> _GIVEN REQUEST_
Count how many lines include "empty" and answer with that number only.

^^^^^^^^^^^^^^^^

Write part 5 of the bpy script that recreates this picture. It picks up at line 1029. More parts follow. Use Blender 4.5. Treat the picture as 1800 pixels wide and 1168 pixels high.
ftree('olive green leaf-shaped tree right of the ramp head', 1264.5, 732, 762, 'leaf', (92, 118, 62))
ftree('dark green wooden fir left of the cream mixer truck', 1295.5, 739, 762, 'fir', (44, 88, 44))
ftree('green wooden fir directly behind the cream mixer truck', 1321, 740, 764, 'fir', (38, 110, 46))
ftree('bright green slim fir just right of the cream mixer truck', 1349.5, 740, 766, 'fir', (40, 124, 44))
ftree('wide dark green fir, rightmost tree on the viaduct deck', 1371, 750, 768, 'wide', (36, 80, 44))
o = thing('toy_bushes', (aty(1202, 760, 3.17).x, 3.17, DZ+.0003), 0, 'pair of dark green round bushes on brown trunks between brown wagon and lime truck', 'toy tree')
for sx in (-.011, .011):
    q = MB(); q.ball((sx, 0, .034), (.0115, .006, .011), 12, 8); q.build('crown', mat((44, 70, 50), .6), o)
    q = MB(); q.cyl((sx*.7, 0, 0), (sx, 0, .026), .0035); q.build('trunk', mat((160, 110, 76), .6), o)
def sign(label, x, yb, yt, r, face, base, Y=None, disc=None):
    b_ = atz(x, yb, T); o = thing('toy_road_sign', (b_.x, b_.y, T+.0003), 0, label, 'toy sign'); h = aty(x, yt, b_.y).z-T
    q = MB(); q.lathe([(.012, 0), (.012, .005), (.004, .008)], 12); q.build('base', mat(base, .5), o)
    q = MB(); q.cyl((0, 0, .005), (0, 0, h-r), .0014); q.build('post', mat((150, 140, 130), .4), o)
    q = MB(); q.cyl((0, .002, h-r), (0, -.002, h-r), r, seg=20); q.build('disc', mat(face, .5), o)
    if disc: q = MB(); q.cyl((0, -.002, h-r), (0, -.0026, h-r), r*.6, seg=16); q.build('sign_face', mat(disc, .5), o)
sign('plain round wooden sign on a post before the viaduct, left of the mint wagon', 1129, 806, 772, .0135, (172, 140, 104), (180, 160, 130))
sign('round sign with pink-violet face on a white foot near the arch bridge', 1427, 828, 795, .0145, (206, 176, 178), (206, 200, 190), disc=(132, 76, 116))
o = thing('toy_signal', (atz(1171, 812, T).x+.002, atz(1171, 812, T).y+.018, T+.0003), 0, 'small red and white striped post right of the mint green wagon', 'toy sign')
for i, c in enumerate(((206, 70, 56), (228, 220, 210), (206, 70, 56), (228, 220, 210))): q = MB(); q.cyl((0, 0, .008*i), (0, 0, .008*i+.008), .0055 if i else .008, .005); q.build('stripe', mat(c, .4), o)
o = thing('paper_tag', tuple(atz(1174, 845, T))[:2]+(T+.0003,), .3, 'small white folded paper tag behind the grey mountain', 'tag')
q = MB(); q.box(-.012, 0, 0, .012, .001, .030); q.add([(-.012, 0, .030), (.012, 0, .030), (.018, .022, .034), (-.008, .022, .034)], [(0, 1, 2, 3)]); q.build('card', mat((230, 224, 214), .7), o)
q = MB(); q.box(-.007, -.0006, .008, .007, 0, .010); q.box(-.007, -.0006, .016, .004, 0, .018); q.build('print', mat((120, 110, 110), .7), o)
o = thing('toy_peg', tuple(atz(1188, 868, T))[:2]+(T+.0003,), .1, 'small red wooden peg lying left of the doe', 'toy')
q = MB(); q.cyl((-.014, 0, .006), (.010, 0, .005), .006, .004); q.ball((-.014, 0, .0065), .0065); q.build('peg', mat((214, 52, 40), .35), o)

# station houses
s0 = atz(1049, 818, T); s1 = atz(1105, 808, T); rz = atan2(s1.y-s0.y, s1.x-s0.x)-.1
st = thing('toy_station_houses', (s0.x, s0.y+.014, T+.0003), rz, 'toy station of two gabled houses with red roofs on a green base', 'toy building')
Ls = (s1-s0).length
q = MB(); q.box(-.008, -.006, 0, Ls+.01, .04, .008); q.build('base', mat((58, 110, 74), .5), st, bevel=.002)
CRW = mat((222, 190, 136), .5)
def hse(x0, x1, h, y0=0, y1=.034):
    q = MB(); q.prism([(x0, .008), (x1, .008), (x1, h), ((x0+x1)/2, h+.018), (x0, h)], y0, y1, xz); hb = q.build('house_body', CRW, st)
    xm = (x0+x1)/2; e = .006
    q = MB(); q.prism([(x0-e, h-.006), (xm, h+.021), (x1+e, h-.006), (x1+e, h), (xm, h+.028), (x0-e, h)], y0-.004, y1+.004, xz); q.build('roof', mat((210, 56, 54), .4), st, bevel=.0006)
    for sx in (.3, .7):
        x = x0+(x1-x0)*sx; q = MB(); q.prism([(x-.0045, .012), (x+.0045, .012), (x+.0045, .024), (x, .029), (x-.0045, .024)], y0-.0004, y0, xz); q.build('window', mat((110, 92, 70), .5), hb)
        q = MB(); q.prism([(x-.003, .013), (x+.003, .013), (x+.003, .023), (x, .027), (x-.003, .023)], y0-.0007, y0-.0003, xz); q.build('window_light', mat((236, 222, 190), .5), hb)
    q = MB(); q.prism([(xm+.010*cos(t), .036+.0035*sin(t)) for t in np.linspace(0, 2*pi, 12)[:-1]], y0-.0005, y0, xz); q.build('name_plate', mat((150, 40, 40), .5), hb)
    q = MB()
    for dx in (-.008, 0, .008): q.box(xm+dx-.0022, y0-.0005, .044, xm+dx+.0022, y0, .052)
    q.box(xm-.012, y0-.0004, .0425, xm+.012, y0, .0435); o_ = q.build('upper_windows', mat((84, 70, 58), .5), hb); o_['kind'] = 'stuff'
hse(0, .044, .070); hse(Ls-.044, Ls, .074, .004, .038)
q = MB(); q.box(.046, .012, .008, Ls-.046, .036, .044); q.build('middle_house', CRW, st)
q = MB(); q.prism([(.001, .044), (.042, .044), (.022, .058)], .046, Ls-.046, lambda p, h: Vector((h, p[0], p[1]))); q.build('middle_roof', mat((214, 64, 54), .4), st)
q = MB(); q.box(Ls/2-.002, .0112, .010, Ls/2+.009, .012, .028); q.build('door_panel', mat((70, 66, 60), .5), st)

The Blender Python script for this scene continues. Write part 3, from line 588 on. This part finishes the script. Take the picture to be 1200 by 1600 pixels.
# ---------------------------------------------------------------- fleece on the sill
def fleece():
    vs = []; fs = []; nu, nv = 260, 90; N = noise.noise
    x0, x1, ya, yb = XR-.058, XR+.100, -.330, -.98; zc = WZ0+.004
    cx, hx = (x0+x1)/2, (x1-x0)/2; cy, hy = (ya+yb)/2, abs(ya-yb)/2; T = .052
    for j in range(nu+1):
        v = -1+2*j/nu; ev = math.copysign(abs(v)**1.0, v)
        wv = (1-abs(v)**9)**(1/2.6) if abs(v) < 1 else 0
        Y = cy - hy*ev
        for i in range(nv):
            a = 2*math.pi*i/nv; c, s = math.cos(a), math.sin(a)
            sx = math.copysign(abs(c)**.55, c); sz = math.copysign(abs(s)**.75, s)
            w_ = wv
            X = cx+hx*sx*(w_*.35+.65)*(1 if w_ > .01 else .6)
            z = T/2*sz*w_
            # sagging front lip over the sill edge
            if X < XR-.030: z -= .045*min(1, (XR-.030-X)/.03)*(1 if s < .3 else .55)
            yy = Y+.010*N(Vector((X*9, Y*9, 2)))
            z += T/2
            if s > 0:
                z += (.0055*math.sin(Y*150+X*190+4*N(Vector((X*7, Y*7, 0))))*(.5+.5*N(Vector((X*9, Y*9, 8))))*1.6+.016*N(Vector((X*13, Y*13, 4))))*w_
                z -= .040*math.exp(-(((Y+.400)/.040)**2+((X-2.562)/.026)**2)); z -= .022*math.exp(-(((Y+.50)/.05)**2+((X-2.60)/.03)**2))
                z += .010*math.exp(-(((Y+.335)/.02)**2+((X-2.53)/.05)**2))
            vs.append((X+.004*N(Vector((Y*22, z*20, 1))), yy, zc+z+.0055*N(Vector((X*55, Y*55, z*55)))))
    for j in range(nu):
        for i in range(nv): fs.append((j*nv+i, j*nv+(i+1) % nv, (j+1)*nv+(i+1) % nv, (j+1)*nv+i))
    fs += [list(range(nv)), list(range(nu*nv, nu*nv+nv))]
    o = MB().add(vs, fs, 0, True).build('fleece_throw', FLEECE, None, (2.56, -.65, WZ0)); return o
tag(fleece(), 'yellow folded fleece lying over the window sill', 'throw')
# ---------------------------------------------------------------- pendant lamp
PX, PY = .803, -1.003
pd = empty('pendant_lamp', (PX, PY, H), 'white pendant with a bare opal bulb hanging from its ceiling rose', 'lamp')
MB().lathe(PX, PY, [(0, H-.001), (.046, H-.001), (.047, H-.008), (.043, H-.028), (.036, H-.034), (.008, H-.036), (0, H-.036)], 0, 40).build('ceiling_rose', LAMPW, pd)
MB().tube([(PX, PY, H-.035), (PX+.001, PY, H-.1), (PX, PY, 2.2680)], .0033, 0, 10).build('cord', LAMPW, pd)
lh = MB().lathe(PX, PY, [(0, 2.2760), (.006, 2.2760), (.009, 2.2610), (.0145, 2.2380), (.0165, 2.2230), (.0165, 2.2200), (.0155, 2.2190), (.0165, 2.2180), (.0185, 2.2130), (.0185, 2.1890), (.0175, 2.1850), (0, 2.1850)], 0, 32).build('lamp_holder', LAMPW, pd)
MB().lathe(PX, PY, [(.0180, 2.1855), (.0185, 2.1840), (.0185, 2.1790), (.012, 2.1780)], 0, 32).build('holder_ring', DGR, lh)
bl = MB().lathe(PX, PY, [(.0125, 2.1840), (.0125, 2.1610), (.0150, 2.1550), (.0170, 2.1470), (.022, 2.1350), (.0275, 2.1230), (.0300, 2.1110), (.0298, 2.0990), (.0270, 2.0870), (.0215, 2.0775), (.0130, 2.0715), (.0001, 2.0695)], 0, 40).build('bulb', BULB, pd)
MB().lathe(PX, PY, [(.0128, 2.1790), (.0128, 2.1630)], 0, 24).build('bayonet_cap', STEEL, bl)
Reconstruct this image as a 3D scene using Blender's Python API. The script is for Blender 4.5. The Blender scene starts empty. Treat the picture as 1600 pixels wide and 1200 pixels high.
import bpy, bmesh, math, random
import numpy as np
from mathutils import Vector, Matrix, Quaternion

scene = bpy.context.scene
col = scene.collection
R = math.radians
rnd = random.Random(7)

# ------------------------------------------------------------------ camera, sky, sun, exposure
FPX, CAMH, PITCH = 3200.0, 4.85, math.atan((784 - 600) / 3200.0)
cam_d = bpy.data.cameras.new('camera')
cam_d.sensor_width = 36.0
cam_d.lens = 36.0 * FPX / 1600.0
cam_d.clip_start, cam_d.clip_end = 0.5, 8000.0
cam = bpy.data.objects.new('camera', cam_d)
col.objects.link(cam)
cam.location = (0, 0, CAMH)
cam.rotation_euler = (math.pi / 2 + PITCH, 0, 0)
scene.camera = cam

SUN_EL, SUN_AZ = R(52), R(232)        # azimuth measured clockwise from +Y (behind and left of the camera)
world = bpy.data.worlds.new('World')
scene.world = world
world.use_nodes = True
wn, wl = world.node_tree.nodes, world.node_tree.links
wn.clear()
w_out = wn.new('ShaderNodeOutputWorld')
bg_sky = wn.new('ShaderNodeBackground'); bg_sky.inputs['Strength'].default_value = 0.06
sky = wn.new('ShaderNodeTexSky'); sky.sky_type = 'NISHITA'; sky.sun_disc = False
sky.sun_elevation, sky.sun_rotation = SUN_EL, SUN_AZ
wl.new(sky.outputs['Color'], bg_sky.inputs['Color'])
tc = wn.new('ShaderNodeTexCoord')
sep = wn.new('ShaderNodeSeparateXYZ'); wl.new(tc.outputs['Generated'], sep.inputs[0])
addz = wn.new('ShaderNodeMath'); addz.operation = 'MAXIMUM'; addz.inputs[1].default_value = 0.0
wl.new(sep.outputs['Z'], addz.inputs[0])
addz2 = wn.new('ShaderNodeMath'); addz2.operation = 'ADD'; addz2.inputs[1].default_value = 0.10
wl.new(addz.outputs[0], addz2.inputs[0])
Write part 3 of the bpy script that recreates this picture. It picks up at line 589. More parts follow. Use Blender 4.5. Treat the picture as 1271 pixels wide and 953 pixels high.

^^^^^^^^^^^^^^^^

> _FINAL RESULT_
2